Folha de São Paulo
20/07/2020

Por Iara Lemos

Para evitar desgaste com governo, presidente do Senado retarda votação enquanto tenta mais um mandato à frente da Casa

O presidente do Senado, Davi Alcolumbre (DEM-AP), fez movimentos para colocar na geladeira dois vetos do presidente Jair Bolsonaro (sem partido) considerados cruciais pelo governo: o do novo marco legal do saneamento e o que trata da desoneração da folha de pagamento.

Havia uma expectativa de que Alcolumbre colocasse os vetos em apreciação nesta semana, sobretudo depois de ele mesmo criticar as medidas do Planalto em relação ao saneamento.

Entre os vetos está o que permitia renovação de contratos de estatais por mais 30 anos, um ponto que pegou os congressistas de surpresa.

Nesta segunda-feira (20), o presidente do Senado suspendeu a reunião com os líderes partidários, evitando uma cobrança sobre o tema. Não há data marcada para discutir os vetos.

Nos bastidores, senadores alegam que, ao segurar essa votação, ele busca garantir apoio para mais um mandato à frente da Casa, como o do líder do governo no Congresso, senador Eduardo Gomes (MDB-TO).

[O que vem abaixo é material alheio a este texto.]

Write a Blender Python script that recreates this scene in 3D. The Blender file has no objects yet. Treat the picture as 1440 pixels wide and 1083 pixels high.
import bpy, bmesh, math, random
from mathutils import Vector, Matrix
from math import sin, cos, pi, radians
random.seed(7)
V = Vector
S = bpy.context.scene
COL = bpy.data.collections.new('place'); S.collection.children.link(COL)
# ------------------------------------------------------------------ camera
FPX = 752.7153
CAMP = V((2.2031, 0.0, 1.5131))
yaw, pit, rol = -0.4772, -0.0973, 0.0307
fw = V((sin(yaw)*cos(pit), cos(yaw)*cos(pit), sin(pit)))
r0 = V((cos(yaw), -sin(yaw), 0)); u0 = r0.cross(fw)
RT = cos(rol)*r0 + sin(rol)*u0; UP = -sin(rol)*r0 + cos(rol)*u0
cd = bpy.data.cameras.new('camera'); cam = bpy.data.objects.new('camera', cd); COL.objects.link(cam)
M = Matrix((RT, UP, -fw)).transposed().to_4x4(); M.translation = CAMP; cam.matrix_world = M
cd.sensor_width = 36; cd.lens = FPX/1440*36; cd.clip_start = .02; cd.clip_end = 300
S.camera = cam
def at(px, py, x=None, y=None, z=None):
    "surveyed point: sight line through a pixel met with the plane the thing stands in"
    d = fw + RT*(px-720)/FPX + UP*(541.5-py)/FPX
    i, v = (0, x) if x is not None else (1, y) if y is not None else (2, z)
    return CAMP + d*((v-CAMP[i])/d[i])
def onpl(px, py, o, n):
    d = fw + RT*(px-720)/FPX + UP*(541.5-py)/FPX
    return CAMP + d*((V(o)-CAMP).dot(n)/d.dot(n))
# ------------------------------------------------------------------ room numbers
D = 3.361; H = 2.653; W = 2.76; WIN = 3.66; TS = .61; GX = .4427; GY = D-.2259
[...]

A Constituição veda a reeleição na mesma legislatura. Entretanto, Alcolumbre articula a aprovação de uma PEC (Proposta de Emenda à Constituição), que promova uma mudança na Carta para permitir a reeleição numa mesma legislatura.

A outra hipótese para Alcolumbre é mudar o regimento interno do Senado, o que é considerado juridicamente questionável. Para ambos, ele precisa de apoio governista.

Para derrubar o ato de Bolsonaro é necessário o voto da maioria absoluta das duas Casas —257 deputados e 41 senadores. Como presidente do Congresso, Alcolumbre é quem marca a sessão.

“O Davi, ao evitar colocar os vetos em apreciação, está agindo de olho é na reeleição dele. Os principais avalistas do governo são o Davi (Alcolumbre) e o Centrão”, disse o líder da Rede, Randolfe Rodrigues (AP).

Os vetos ao marco do saneamento e o que trata da desoneração da folha de pagamento integram uma relação de mais de 30 vetos do presidente a propostas aprovadas pelo Congresso ao longo de um ano e meio.

Nestes dois casos específicos, o governo não tem apoio para a manutenção.

Ao ganhar mais tempo, o governo tenta construir uma proposta que garanta alterações em tributos e compensação tributária, sem com isso derrubar o veto à desoneração da folha de pagamento.

Os congressistas querem manter o benefício fiscal às empresas, mas admitem que a derrubada do veto pode ser prejudicial aos cofres públicos. A desoneração envolve 17 setores até o fim de 2021.

O povo [senadores] já entendeu que dar isenção sem saber por quanto tempo e de onde sairia esse recurso é irresponsável. Agora, o Davi não pode fugir dos compromissos parlamentares que ele tem”, disse o senador Esperidião Amin (PP-SC).

Para senadores, o ministro da Economia, Paulo Guedes, já manifestou que o governo tem interesse de manter a desoneração, mas a dificuldade no momento seria encontrar as formas de compensação.

O governo estima que, por ano, deixaria de arrecadar R$ 10,2 bilhões com a isenção.

O líder do PSD no Senado, Otto Alencar (BA), encaminhou uma proposta de negociação do partido em troca da manutenção de alguns dos vetos que aguardam análise.

A sugestão foi enviada ao líder do governo, Fernando Bezerra Coelho (MDB-PE), que não se manifestou.

Alencar também não conseguiu conversar com Alcolumbre.

“Não é só culpa do Davi, mas do governo que ainda não tem uma proposta para apresentar para mantermos os vetos. Saneamento e desoneração o governo não tem votos para segurar”, afirmou Alencar.